Arts Council England commissioned Golant Media Ventures and The Audience Agency to research:
- how resilience is currently understood in the arts and culture sector – and whether the understanding of funders and policymakers is congruent with that of others within the sector
- to what extent, and how, organisations are responding to a need to become more resilient
- what opportunities there might be to develop the sector’s resilience in the future
The new study, said to be the first substantive piece of research on resilience published by ACE since 2010, involved experts, academics and practitioners in the sector. The findings are drawn from a wide range of sources, including a literature review, interviews and over 1,000 responses to a survey.

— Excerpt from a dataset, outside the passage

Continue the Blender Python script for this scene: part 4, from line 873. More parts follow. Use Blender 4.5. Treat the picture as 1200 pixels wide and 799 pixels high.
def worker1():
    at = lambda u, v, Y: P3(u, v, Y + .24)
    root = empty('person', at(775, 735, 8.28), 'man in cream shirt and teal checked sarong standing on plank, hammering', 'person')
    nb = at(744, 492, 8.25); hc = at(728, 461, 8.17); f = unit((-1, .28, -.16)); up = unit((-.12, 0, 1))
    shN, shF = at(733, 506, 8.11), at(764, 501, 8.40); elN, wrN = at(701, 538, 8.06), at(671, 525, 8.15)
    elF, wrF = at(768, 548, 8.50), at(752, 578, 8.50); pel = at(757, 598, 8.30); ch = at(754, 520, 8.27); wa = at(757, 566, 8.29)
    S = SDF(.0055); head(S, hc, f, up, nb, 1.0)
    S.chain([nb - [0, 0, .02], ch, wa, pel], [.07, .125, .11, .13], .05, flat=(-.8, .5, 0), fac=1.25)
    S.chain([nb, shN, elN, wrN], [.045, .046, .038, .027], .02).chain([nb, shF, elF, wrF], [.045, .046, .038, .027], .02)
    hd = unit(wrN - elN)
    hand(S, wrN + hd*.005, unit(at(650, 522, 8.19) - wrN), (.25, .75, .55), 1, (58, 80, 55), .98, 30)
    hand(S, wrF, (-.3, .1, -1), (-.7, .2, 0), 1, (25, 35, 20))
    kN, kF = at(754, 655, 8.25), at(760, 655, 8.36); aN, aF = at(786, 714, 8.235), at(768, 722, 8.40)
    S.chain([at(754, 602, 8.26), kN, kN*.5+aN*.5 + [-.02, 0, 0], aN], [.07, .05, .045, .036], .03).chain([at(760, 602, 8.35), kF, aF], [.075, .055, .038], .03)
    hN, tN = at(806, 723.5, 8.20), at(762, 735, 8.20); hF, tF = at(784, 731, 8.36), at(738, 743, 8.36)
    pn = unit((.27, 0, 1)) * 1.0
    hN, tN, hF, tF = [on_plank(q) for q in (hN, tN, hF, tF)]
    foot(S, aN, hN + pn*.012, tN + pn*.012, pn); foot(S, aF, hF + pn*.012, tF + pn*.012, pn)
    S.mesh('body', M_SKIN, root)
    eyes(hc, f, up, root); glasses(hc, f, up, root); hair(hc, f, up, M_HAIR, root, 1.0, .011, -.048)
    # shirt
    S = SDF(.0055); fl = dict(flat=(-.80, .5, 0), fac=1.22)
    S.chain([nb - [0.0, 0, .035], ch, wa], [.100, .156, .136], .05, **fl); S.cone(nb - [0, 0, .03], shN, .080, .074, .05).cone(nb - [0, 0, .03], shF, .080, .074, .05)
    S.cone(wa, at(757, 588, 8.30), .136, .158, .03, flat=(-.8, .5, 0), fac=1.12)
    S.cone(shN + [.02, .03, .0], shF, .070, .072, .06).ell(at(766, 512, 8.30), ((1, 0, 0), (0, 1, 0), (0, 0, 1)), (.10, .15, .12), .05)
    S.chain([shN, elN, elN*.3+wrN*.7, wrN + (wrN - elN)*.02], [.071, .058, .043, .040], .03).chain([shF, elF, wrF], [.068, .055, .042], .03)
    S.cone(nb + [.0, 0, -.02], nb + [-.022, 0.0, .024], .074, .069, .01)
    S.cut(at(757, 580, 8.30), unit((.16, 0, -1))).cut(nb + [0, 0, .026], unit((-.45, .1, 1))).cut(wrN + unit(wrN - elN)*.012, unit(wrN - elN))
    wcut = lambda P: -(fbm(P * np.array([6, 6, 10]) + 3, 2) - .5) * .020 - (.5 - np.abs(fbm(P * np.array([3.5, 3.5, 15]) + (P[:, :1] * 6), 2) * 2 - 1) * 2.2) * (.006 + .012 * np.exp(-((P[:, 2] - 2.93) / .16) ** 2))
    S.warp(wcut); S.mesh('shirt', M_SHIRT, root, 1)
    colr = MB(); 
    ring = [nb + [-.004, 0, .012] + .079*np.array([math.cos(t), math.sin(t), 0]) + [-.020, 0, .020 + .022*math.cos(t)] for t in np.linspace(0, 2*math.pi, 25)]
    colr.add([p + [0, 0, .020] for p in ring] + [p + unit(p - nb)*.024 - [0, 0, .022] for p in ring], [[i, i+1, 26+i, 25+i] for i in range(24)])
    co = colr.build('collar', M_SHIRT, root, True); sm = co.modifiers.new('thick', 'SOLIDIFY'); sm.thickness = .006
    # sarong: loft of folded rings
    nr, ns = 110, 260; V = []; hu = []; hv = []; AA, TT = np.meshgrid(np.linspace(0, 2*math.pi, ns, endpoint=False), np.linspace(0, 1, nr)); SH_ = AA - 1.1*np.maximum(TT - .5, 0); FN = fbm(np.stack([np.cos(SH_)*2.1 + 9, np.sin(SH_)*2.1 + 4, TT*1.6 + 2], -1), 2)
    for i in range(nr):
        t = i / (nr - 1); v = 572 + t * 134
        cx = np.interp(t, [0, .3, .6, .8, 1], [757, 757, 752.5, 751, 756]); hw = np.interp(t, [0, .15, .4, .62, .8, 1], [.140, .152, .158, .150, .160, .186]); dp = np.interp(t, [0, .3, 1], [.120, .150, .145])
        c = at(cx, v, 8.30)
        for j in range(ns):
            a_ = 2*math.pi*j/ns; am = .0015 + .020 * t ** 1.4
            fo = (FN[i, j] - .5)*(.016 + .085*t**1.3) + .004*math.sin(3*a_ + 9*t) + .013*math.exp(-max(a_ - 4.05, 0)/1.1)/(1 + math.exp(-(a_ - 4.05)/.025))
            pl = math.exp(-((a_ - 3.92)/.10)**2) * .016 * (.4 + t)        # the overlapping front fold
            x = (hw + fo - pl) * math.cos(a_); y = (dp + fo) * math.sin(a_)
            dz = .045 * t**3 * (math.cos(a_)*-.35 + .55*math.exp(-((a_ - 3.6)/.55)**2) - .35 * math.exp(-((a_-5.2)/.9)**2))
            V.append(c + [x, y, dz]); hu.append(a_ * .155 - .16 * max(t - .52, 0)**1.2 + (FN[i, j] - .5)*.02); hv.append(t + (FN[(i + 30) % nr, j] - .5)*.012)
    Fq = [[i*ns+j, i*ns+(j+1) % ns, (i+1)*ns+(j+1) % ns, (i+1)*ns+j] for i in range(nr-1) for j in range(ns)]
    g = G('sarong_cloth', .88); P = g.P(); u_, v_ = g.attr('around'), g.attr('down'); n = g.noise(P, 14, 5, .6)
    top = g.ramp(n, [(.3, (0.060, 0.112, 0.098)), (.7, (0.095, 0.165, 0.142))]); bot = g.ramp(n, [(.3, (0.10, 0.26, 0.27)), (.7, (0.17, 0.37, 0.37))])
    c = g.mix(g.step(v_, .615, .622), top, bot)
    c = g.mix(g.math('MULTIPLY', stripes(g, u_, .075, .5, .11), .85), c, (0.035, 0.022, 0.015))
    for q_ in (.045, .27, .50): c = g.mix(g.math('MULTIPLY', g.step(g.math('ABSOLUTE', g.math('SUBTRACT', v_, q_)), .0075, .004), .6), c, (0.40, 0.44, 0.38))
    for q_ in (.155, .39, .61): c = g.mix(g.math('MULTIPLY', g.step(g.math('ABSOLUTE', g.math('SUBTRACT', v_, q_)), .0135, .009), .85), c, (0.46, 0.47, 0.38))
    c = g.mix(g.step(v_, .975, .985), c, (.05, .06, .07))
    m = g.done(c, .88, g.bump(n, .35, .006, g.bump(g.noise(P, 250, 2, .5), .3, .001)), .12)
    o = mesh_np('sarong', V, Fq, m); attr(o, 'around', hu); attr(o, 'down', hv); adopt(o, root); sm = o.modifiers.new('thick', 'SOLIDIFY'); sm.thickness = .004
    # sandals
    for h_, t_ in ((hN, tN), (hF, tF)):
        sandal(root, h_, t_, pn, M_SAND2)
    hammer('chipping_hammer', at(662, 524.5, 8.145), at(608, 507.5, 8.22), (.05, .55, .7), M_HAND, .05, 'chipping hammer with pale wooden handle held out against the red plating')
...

The research set out to discover how the concept of resilience is understood in the arts sector, and by funders and policymakers. It also sought to explore how organisations are responding to a need to become more resilient, and to identify opportunities to develop the sector’s resilience in the future.
The highest proportion of those surveyed (31%) defined resilience as being “open and responsive to change, flexible, adaptable”. Other common answers included “planning, preparing and anticipating”; and “having multiple or alternative funding sources and income streams”.
The report stresses that an ability to ‘bounce forward’ and focus on medium- to long-term goals is important for arts organisations, rather than short-term adaptation to shocks, such as cost-cutting in response to funding cuts.